BVerfG - Beschluß vom 12.11.1987
2 BvR 1388/87
Normen:
GG Art. 4 Abs. 1, Abs. 2 ; StVollzG § 54 ;
Fundstellen:
KirchE 25, 352
NStE Nr. 3 zu § 54 StVollzG
NStZ 1988, 573
ZevKR 1989, 469
ZfStrVo 1988, 190
Vorinstanzen:
LG Koblenz, vom 30.04.1987 - Vorinstanzaktenzeichen 4 Vollz 183/86
OLG Koblenz, vom 28.09.1987 - Vorinstanzaktenzeichen 2 Vollz (Ws) 35/87

Umfang der Glaubens- und Bekenntnisfreiheit im Strafvollzug

BVerfG, Beschluß vom 12.11.1987 - Aktenzeichen 2 BvR 1388/87

DRsp Nr. 1994/2536

Umfang der Glaubens- und Bekenntnisfreiheit im Strafvollzug

Das Grundrecht der Glaubens- und Bekenntnisfreiheit gewährleistet nicht, daß der sich im gelockerten Vollzug befindliche Gefangene eine bestimmte, nur im geschlossenen Vollzug angebotene Veranstaltung besuchen kann.

Normenkette:

GG Art. 4 Abs. 1, Abs. 2 ; StVollzG § 54 ;

Gründe:

Die Glaubens- und Bekenntnisfreiheit im Sinne von Art. 4 Abs. 1 und 2 GG umfaßt nicht nur die (innere) Freiheit, zu glauben oder nicht zu glauben, sondern auch die äußere Freiheit, den Glauben in der Öffentlichkeit zu manifestieren, zu bekennen und zu verbreiten.
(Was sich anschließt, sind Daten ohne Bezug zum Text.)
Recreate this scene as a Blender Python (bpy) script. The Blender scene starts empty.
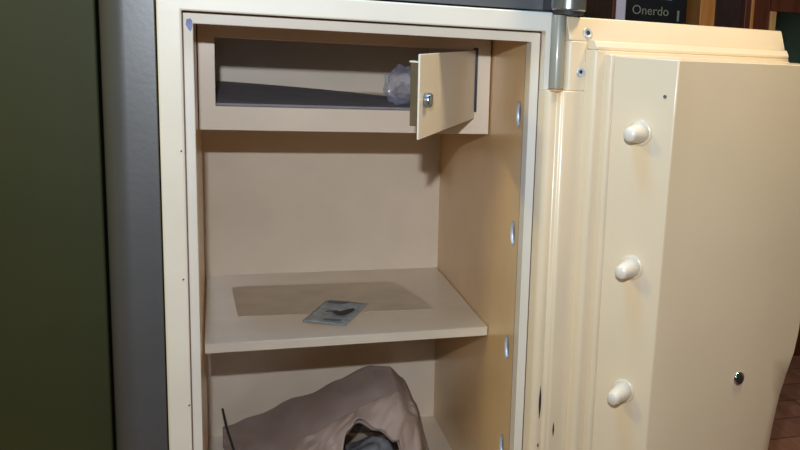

Dazu gehört auch das Recht des einzelnen, sein gesamtes Verhalten an den Lehren des Glaubens auszurichten und seiner inneren Glaubensüberzeugung gemäß zu handeln. In diesem Sinne enthält Art. 4 Abs. 1 und 2 GG nicht nur ein individuelles Abwehrrecht, das dem Staat die Einmischung in den höchstpersönlichen Bereich des Einzelnen verbietet, sondern es gebietet auch in positivem Sinn, Raum für die aktive Betätigung der Glaubensüberzeugung und die Verwirklichung der autonomen Persönlichkeit auf weltanschaulich-religiösem Gebiet zu sichern. Art. 4 GG schützt die negative wie die positive Äußerungsform der Religionsfreiheit gleichermaßen gegen Beeinträchtigung durch den Staat (BVerfGE 41, 29 [49]).